北米報知 2012年5月16日23号

 第二次世界大戦前、シアトル日本街にあったタカノ写真館で撮影された写真の一部が、インターナショナルディストリクトのウイングルーク博物館(719 S. King St., Seattle)に展示されている。

ウイングルーク博物館に展示されるタカノ写真館の資料

 1920年に日本街にオープンしたタカノ写真館は、初代オーナーの日本帰国を受け、28年にヘンリー三宅さんと妻のユキコ・ヒラタさんが引き継いだ。

 英語に堪能で、親しみやすい人柄から、日本街でも人気の写真館だったという。

 今と違い写真が珍しかった時代、大切な仲間や家族とのつながりを記録し、形に残していくのは、写真館の大切な役割だった。

 写真は大切に飾られ、ときに日本にいる親族に送られたという。

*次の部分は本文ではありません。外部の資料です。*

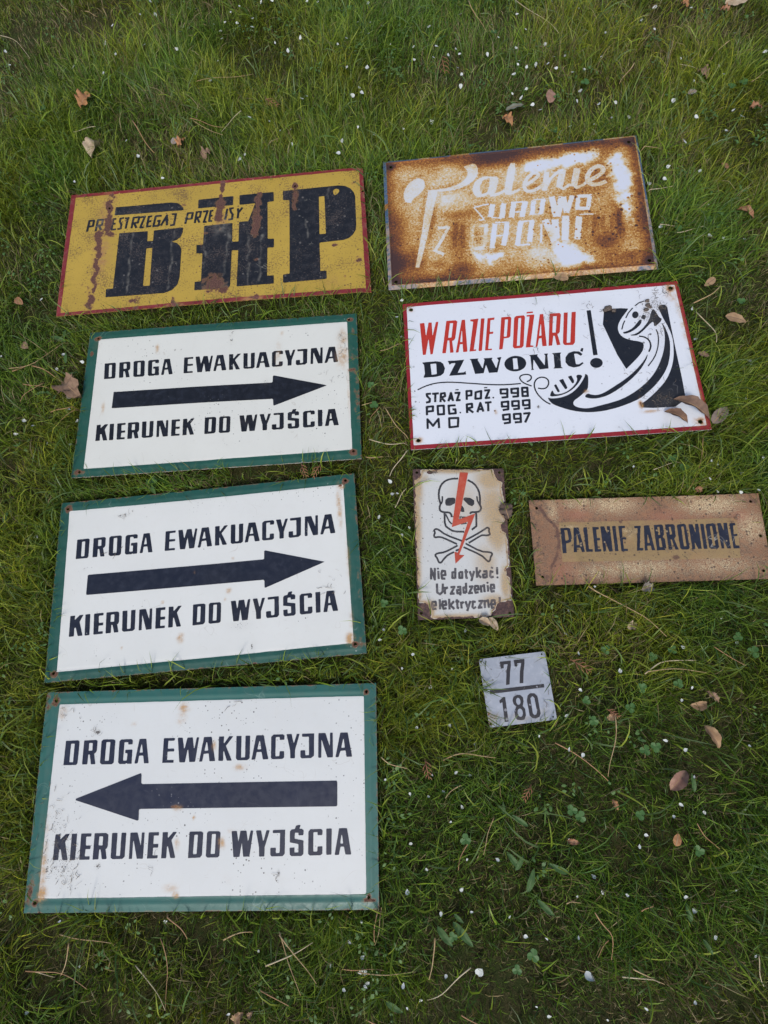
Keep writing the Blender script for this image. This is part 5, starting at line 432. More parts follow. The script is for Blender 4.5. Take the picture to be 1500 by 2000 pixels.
# --- red framed fire sign
wp = warp(0, 0.02, 31, .006)
s = Sign('raz', 'fire_alarm_sign', 'white sign with a red frame, red and black lettering and a telephone handset drawing', lambda x, y, w, h: wp(x, y), std_wear('raz', .2, .002))
wm = paint_mat('white_gloss_paint', (.74, .775, .83), off=21, specks=.25, speck_col=(.06, .055, .05), scratch=.3, scratch_col=(.4, .4, .4), mottling=.05, rough=.3, grime_col=(.10, .08, .065))
frm = paint_mat('red_frame_paint', (.30, .018, .026), off=22, specks=.2, speck_col=(.4, .2, .2), scratch=.2, scratch_col=(.45, .15, .15), mottling=.25, rough=.34)
ltm = paint_mat('red_lettering_paint', (.52, .038, .022), off=23, specks=.2, speck_col=(.1, .03, .03), scratch=.5, scratch_col=(.62, .2, .16), mottling=.3, rough=.36)
bkm = paint_mat('black_print', (.014, .016, .022), off=24, specks=.2, speck_col=(.2, .2, .2), scratch=.5, scratch_col=(.22, .22, .22), mottling=.2, rough=.32, grime_col=(.14, .13, .12))
s.plate(wm, .0034, hole=.0045); s.border(frm); s.ink('red_lettering', 'red', ltm, .001, ragged=.0003); s.ink('black_lettering', 'dzw', bkm, .001, ragged=.0003)
s.ink('exclamation_mark', 'excl', bkm, .0015); s.ink('phone_numbers', 'numbers', bkm, .0008, ragged=.0003); s.ink('drawn_cord', 'cord', bkm, .0008, curvy=1); s.ink('handset_drawing', 'phone', bkm, .0013, curvy=1)
# --- rusty white sign
wp = warp(0, -.01, 41, .006)
def zpal(x, y, w, h):
    e = edge(x, y, w, h); return wp(x, y)+.0022*np.exp(-((e-.0095)/.0016)**2)-.004*np.clip((.008-e)/.008, 0, 1)+.0015*np.clip((.008-e)/.008, 0, 1)*N2(x, y, 14, 2)
xsP, ysP = gridax(.58131, .0018), gridax(.36157, .0018)
def sampled(F):
    def g(x, y):
        fi = np.clip((x+.58131/2)/.58131*(len(xsP)-1), 0, len(xsP)-1.001); fj = np.clip((y+.36157/2)/.36157*(len(ysP)-1), 0, len(ysP)-1.001)
        i = fi.astype(int); j = fj.astype(int); a = fi-i; b = fj-j
        return F[j, i]*(1-a)*(1-b)+F[j, i+1]*a*(1-b)+F[j+1, i]*(1-a)*b+F[j+1, i+1]*a*b
    return g
cl = sampled(np.minimum.reduce([field('pal', g, xsP, ysP, 1) for g in ('cloud', 'cloud2', 'cloud3', 'cloud4')]))
letf = sampled(np.minimum.reduce([field('pal', g, xsP, ysP, 0) for g in ('script', 'script_b', 'script_c', 'script_d', 'script_s', 'row', 'row2')]))
def pal_base(x, y):
    w, h = .58131, .36157; e = edge(x, y, w, h)
    c = cl(x, y)+(N1(x, y, 70, 4)-.5)*.034; L = .26+(N2(x, y, 22, 4)-.5)*.36+.16*np.clip((N4(x, y, 6, 2)-.45)*4, 0, 1)
    L = L-.10*np.exp(-np.clip(cl(x, y), 0, 1)/.02)
    L = L-.44*np.clip((.010-c)/.022, 0, 1)+.10*np.clip((N3(x, y, 130, 2)-.58)*6, 0, 1)*(c < .01)
    L = L+.09*np.exp(-((letf(x, y)-.006)/.006)**2)
    ed = np.exp(-(np.clip(e-.012, 0, 1)/.019)**1.4)*.52; L = L+ed*(.55+.9*N3(x, y, 12, 3))
    L = L+blobs('pal', 'dark', x, y)*.52
    L = np.where(e < .0085, .36+(N4(x, y, 20, 3)-.5)*.5+.25*(x < -w/2+.0085), L)
    holes = min_hole('pal', x, y); L = L+.7*np.exp(-(holes/.011)**2)
    return L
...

タカノ写真館のレンズを通し、当時の日系人コミュニティーの様子がうかがえる。

 写真館で撮られたものは結婚写真や家族写真が多い。日本街の自宅や店、ベルビューやグリーンレイクといった郊外の農場で撮られたものもあり、20年代から30年代に米国西海岸で有数の規模を誇ったシアトルの日系社会の多様さと大きさをあらためて感じる。

 学校や教会で撮られた集合写真も多い。2000人近い子どもたちが放課後通っていたという日本語学校や、1899年に設立された日本人バプテスト教会のスポーツクラブ、ワシントン大学の日本人クラブや芙蓉会といった日系グループの集合写真には、子どもたちや若者の活気ある様子が写る。

 写真のそばには当時を振り返る関係者のコメントがあり、かつての日本街の様子を今に伝えている。